→ **Brief**:
Identify the lines holding "objects" and copy them.

[Begin Collected data]

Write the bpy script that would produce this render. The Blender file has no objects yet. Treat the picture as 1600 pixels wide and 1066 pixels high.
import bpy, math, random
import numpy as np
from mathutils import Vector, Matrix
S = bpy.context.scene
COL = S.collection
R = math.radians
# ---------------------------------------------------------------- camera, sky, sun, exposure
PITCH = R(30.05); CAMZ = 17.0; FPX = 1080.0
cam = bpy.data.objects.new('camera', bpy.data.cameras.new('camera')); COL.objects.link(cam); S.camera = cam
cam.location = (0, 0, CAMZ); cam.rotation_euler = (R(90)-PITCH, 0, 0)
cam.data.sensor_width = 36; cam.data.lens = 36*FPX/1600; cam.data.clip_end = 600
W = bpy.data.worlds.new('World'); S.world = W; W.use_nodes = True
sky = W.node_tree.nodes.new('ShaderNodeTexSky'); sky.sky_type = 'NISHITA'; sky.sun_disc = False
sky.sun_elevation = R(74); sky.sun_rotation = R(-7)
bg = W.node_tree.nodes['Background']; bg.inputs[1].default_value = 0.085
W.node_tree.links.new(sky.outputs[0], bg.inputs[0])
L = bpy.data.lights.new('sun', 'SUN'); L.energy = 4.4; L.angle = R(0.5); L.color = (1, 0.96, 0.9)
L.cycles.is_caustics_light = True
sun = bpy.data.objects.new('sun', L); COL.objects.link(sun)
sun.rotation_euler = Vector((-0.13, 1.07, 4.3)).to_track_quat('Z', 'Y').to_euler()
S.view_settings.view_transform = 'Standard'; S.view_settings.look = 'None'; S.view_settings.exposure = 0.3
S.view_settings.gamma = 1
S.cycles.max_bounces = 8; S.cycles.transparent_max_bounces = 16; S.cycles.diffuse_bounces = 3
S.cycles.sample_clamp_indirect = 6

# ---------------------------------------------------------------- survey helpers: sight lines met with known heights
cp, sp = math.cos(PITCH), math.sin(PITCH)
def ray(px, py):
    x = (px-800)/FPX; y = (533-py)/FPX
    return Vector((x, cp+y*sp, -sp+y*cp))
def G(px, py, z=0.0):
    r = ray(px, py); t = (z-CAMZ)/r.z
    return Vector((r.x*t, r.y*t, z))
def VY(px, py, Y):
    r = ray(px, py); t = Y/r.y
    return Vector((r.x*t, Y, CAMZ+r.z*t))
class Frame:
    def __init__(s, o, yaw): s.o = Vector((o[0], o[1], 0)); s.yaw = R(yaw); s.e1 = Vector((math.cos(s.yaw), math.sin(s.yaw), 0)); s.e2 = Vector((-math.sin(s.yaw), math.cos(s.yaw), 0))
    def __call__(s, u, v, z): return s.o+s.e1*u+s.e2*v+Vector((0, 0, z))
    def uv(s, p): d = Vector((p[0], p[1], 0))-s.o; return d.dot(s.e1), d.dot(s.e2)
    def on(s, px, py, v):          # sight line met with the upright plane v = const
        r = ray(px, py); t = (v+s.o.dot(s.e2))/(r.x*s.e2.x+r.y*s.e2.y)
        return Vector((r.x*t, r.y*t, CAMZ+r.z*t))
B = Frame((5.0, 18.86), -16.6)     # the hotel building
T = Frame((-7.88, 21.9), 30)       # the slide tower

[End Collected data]

→ **Output for this exercise**:
Write the bpy script that would produce this render. The Blender file has no objects yet. Treat the picture as 1600 pixels wide and 1066 pixels high.
cam = bpy.data.objects.new('camera', bpy.data.cameras.new('camera')); COL.objects.link(cam); S.camera = cam
sun = bpy.data.objects.new('sun', L); COL.objects.link(sun)